Однако покровительство губернатора никак не сказывалось на материальном положении семьи. Отец Сурикова был одним из самых низкооплачиваемых чиновников Енисейской Казенной палаты.
На вопрос, какие же нравы царили среди чиновничества в эти годы, давал ответ современник отца Василия Сурикова — Федор Михайлович Решетников (1841–1871), служивший в это же время в Пермской Казенной палате и сумевший подробно, почти документально показать в своих художественных произведениях быт и внутреннюю жизнь провинциальных канцеляристов.
Вот несколько выдержек из дневника Ф. М. Решетникова, служащего Пермской Казенной палаты: «Наконец мои многолетние желания исполнились, и я с помощью Божею определен в Казенную палату по канцелярии…Один только Бог был моим ходатаем». 10 июня 1861 года.
«Меня посадили в регистратуру. Вся моя работа, не умственная, а машинная, состоит в записывании входящих бумаг, надписках на конвертах, отправляемых из палаты, и печатании их. Эта работа обременительна одному и при получении пяти или шести рублей жалованья кажется вдвойне обременительной. Для ума нет никакой пищи». Июнь 1863 года.
«В палате мы сидим до 4-го часу. Придешь домой, разумеется, после шестичасового сидения устанешь, и, как отобедаешь, невольно клонит тебя ко сну… Живешь не лучше нищего! За квартиру — 1 рубль 50 копеек. На говядину — 90 копеек. Хлеба на 60 копеек и молока на 60 копеек. Буду жить, как Бог велит». Осень 1861 года.
«Служба становится трудная, сижу в палате до 4 часов, обедаю почти в шестом да еще дома занимаюсь палатскими делами. А все за 7 рублей… Впрочем, я доволен тем, что из семи рублей у меня остается два с половиной рубля в месяц. Зато я не ем уже ничего мясного…».

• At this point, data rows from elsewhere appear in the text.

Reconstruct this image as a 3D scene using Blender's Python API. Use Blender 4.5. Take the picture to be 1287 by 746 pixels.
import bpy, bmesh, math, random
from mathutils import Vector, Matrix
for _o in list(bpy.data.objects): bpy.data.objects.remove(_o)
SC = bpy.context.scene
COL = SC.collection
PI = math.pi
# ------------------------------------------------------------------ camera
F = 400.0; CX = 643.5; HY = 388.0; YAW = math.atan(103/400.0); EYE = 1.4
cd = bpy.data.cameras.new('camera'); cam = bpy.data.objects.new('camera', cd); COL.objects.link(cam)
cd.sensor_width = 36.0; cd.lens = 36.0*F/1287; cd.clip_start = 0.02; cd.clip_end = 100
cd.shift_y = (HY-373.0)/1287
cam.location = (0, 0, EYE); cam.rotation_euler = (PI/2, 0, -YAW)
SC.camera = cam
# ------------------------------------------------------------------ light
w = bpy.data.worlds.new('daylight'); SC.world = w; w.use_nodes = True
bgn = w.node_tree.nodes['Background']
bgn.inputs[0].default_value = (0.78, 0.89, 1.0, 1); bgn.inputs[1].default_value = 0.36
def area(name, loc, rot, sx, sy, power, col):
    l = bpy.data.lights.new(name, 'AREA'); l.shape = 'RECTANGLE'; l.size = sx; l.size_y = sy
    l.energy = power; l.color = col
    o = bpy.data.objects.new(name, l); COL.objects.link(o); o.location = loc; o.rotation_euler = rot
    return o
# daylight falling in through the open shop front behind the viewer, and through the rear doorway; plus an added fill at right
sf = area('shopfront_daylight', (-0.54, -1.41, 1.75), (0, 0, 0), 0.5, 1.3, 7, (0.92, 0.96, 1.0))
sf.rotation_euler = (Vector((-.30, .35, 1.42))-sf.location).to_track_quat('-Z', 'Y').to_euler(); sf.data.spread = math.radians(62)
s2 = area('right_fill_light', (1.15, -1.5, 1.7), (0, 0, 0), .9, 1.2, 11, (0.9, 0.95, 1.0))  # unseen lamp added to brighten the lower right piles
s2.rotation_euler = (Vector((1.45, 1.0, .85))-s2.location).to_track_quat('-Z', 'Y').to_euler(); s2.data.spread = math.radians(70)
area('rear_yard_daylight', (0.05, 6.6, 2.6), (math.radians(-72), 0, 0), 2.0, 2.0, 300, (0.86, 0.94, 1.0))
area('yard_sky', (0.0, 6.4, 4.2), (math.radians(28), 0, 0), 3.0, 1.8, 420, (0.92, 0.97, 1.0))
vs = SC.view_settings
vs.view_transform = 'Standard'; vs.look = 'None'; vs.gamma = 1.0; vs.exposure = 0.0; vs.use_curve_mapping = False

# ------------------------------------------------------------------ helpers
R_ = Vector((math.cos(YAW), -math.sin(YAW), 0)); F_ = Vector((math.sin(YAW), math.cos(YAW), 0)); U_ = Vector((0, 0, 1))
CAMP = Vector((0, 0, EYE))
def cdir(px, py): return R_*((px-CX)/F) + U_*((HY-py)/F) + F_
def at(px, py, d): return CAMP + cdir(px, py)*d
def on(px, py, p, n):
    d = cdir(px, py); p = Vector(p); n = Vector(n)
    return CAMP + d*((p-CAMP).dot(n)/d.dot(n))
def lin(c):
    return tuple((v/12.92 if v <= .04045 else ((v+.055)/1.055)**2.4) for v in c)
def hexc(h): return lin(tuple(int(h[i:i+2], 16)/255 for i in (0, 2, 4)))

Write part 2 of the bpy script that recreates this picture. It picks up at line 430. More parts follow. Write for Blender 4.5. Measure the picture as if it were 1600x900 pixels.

На основании этих записей и родился автобиографический роман «Между людьми», где писатель отмечал: «Много мне говорили хорошего о Казенной палате и ее председателе. Мне и прежде хотелось поступить в эту палату, тем более теперь, когда в ней есть библиотека. Председатель принял меня любезно, долго говорил со мной насчет моей службы в суде и велел заниматься в канцелярии на испытании одну неделю. Через две недели меня зачислили в штат…». И далее: «Большинство служащих в палате при мне состояло из отцов, детей и родственников, так что полпалаты была родня друг другу, все они жили своими домами и на судьбу не жаловались. Молодые люди женились рано и очень выгодно. Они женились и на мещанках, но только в том случае, если у невесты был дом или через них можно было получить в палате должность. Канцелярские чиновники хотя и казались с виду приятелями, но всячески старались обидеть чем-нибудь товарища, наговорить на него начальнику или выслужиться. В палате я работал много, после обеда спал, потом пил чай полчаса и в это время дома занимался палатной работой».
Как и в Пермской Казенной палате, так и в Красноярской большая половина служащих были дети отставных обер-офицеров, канцеляристов и чиновников. Как пишет Решетников, кончивши курс в уездном училище или вовсе нигде не кончивши курса, по примеру своего родителя или родственника поступает очень рано на службу в присутственное место. Он с раннего возраста жил в кругу приказных этого же сорта и постоянно гордился званием своего отца, потому что ему с детства твердили: чиновник — дворянин, что его растят для того только, чтобы сделать из него чиновника. Выучившись мало-мальски писать, он поступает на службу, сначала для того, чтобы набить руку, и целые годы занимается одною только перепискою. Через два месяца ему дают жалованье, и в это время он, постоянно находясь в обществе служащих, понемногу усваивает себе их приемы и манеры. До этого времени он развивался в своем доме и в кругу товарищей, и, конечно, развивался плохо, теперь он развивается под влиянием приказной братии. От них он ничего не может услышать хорошего или нового, ума его они никак не разовьют обыкновенными и пустыми разговорами. Ему дают жалованье 3 или 6 рублей, он старается заниматься прилежнее, усидчивее для того, чтобы ему прибавили жалованья. Он пишет целый день, строчка за строчкой, выводя как можно красивее буквы, и все его внимание сосредоточено в этих буквах да в слухе, который наполняется словами служащих. Он не видит никакой дельной мысли в работе, после нее он чувствует усталость, ест, мало говорит и все свободное время проводит или во сне, или в невинных забавах, как, например, карточной игре.